Well, Hotz did state that, “The truth is that work as we know it in its modern form has not been around that long, and I kind of want to use AI to abolish it. I want to take everyone’s jobs. Most people would be happy with that, especially the ones who don’t like their jobs. Let’s free them of mental tedium and push that to machines. In the next 10 years, you’ll see a big segment of the human labor force fall away. In 25 years, AI will be able to do almost everything a human can do. The last people with jobs will be AI programmers.”
Yeah and the world will split in rich and poor people with poor starving.
What interests me about your argument is the assumption that the "poor starving" will just sit by and passively accept that.

The reason we don't have an insurrection on our hands now about wealth disparity is that while the wealth of the super wealthy has accelerated hugely so has the general living standard of the poor, if (when) the jobs go away that will no longer be the case and then you are talking about a brutal escalation into a full insurrection and while the technology and wealth will be on one side, the last 15 years in the middle east has shown what committed people with pickups and AK's can do against an on-paper massively superior opponent.

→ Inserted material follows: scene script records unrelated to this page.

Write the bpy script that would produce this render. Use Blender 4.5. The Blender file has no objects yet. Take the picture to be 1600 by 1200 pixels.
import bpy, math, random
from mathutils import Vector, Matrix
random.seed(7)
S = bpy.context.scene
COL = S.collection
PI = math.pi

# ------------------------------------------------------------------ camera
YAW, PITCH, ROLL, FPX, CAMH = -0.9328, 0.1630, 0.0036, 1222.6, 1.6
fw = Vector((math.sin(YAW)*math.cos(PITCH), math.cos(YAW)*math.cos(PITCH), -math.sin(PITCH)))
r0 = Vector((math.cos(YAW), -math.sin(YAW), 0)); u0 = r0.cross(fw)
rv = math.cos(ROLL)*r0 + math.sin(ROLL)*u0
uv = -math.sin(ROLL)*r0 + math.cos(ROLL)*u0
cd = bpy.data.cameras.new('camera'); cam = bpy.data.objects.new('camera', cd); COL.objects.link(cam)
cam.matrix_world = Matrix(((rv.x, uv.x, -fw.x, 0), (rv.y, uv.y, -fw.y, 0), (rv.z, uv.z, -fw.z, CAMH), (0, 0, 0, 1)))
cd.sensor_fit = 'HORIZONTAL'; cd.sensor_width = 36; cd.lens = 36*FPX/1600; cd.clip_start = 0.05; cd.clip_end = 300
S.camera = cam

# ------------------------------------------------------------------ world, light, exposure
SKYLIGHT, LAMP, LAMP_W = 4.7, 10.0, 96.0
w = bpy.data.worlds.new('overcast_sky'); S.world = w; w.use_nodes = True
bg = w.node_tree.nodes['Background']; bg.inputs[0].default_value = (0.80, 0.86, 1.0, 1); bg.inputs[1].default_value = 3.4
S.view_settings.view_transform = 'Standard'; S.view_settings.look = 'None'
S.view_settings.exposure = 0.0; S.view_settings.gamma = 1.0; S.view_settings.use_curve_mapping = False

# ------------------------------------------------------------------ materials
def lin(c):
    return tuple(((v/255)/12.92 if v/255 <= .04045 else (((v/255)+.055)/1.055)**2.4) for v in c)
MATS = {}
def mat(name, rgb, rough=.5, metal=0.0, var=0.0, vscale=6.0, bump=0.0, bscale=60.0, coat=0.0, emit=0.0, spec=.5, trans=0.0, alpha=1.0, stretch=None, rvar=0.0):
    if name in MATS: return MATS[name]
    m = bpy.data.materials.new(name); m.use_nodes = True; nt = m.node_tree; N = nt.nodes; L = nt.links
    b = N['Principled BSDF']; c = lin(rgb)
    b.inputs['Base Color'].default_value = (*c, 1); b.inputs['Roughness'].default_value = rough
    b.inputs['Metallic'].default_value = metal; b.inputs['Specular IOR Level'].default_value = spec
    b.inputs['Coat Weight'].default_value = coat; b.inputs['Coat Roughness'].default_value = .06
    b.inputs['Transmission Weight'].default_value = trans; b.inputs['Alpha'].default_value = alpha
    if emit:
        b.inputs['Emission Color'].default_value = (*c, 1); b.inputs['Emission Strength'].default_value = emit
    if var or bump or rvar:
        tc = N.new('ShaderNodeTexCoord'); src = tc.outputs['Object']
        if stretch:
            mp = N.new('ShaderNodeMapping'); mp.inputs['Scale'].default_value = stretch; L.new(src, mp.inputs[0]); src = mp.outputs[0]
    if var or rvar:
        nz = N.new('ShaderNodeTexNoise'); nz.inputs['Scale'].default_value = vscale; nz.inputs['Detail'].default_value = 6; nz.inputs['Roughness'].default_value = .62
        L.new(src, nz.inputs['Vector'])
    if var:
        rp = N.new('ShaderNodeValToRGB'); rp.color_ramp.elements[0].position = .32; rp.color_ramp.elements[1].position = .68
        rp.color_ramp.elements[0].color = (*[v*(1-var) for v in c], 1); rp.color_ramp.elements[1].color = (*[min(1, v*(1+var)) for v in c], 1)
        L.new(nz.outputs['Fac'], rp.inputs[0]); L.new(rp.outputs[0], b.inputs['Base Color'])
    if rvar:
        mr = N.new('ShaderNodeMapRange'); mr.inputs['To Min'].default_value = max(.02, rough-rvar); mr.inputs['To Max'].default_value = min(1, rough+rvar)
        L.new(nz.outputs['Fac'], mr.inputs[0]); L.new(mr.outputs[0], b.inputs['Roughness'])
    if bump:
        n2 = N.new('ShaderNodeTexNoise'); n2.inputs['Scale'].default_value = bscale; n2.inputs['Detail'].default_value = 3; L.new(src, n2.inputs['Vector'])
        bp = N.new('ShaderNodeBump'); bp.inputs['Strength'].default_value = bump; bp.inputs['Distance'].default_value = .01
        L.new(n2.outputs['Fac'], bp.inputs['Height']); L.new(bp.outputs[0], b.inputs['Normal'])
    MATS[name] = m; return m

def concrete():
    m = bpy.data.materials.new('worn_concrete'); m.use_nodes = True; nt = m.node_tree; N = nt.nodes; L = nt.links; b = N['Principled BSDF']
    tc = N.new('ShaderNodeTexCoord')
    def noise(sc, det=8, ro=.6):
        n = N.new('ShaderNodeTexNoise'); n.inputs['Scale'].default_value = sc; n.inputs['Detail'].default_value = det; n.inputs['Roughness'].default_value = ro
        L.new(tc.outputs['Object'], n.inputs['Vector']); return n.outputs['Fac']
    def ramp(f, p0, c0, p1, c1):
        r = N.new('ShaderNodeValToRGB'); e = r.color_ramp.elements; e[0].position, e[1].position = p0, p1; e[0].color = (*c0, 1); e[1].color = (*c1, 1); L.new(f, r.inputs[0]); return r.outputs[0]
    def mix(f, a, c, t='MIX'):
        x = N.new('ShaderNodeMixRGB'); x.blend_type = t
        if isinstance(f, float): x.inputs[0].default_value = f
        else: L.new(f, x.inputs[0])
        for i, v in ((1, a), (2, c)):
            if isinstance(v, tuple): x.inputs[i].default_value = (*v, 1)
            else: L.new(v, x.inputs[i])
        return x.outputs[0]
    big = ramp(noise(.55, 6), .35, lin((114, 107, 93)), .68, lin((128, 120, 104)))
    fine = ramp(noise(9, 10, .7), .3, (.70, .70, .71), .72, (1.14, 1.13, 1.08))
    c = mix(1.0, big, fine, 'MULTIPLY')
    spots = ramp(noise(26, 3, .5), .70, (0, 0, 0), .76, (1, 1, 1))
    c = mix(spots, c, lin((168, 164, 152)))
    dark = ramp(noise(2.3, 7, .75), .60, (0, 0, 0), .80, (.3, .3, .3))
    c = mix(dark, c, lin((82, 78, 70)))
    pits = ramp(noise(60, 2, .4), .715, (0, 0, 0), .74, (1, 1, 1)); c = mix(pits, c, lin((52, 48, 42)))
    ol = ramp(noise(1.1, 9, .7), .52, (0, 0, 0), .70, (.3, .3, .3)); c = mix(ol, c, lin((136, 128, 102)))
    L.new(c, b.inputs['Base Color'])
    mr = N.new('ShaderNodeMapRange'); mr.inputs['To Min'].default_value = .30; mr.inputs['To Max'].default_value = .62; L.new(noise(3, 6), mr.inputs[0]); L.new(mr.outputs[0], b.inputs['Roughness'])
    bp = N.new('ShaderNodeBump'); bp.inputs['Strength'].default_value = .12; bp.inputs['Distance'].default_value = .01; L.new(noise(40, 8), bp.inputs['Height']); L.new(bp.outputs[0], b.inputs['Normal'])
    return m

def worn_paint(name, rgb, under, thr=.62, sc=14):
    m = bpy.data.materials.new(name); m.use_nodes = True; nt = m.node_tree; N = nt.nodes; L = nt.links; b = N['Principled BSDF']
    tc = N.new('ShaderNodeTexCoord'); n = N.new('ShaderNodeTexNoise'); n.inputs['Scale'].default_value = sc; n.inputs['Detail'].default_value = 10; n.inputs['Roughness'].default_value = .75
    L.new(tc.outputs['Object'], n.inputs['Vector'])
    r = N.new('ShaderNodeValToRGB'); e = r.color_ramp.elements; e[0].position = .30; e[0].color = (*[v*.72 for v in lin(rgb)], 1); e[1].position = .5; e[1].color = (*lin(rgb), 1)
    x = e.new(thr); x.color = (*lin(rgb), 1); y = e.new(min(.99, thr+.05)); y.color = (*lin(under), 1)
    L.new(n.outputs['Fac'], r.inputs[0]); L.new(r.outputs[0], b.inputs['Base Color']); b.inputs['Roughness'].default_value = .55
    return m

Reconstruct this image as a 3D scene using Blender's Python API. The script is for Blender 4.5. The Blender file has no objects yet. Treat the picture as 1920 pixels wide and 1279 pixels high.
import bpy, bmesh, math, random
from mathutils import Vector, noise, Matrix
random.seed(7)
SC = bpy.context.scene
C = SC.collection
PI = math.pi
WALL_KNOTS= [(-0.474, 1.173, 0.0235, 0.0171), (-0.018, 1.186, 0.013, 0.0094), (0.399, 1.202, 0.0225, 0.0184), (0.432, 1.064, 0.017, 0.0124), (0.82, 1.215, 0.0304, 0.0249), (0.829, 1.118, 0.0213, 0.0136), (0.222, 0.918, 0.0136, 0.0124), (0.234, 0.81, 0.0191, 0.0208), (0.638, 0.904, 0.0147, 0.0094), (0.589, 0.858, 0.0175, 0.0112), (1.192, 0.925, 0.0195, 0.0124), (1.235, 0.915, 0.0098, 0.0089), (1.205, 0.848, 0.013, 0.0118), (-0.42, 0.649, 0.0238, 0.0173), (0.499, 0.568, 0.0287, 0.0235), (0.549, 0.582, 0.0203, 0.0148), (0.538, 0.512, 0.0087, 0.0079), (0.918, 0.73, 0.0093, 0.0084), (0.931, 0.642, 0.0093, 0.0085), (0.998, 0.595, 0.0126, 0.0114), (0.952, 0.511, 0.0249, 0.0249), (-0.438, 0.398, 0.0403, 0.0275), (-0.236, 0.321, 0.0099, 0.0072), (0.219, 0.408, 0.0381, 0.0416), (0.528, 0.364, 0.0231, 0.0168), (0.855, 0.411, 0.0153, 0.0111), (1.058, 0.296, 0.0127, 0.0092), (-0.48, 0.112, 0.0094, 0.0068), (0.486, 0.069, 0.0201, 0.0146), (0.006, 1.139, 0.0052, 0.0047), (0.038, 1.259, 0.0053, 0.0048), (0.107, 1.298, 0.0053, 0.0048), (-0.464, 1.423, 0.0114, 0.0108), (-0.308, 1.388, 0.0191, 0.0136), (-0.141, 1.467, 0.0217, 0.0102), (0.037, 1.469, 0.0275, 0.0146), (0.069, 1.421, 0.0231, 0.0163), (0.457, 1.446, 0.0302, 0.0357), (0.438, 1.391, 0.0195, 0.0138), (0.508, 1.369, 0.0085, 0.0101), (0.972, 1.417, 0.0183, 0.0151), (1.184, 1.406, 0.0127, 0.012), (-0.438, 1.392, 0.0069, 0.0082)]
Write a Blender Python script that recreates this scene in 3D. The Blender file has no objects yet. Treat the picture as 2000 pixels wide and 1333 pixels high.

I just hope the super wealthy are smart enough to see this coming and avoid it, it would be spectacularly brutal.

Or nobody will ever have to work again.
Bullshit.

It's a nice dream, but the idea of AI and robots doing dishes, picking strawberries, washing cars, cooking meals will never happen.

The best AI cannot beat a population of Mexicans who are basically the glue that holds out modern society together.

If you wanted to see how the U.S. Will completely come to a screeching halt, it would be if the rapture took place and only claimed all Mexicans.

Our entire way of life depends on them. AI will never replace them.

Once our entire agricultural system (here in the UK) was dependent on manual farm labourers, now we grow 60% of the calories we consume with 1.6% of the workforce.

> It's a nice dream, but the idea of AI and robots doing dishes, picking strawberries, washing cars, cooking meals will never happen.

If something can be automated at a lower cost than paying wages it eventually will be, automation is coming (arguably has been here since the industrial revolution) and it's not stopped yet.

http://www.foodchainsfilm.com/

Watch this - and tell me whats cheaper, robots or mexican slaves.

In a word, yes.

"Jobs" are not an end in themselves, and are decreasingly relevant in the information age.

Is this less impressive to you because he didn't 'create jobs'?
Self-funding this experiment is probably harder than creating 100 jobs.
I think his/her point is that just because the usual suspects aren't backing this venture, there's lot of negativity about the project here on HN.

Like Palmer Luckey of Oculus VR, I hope G Hotz has a similar story to tell at the end of it all.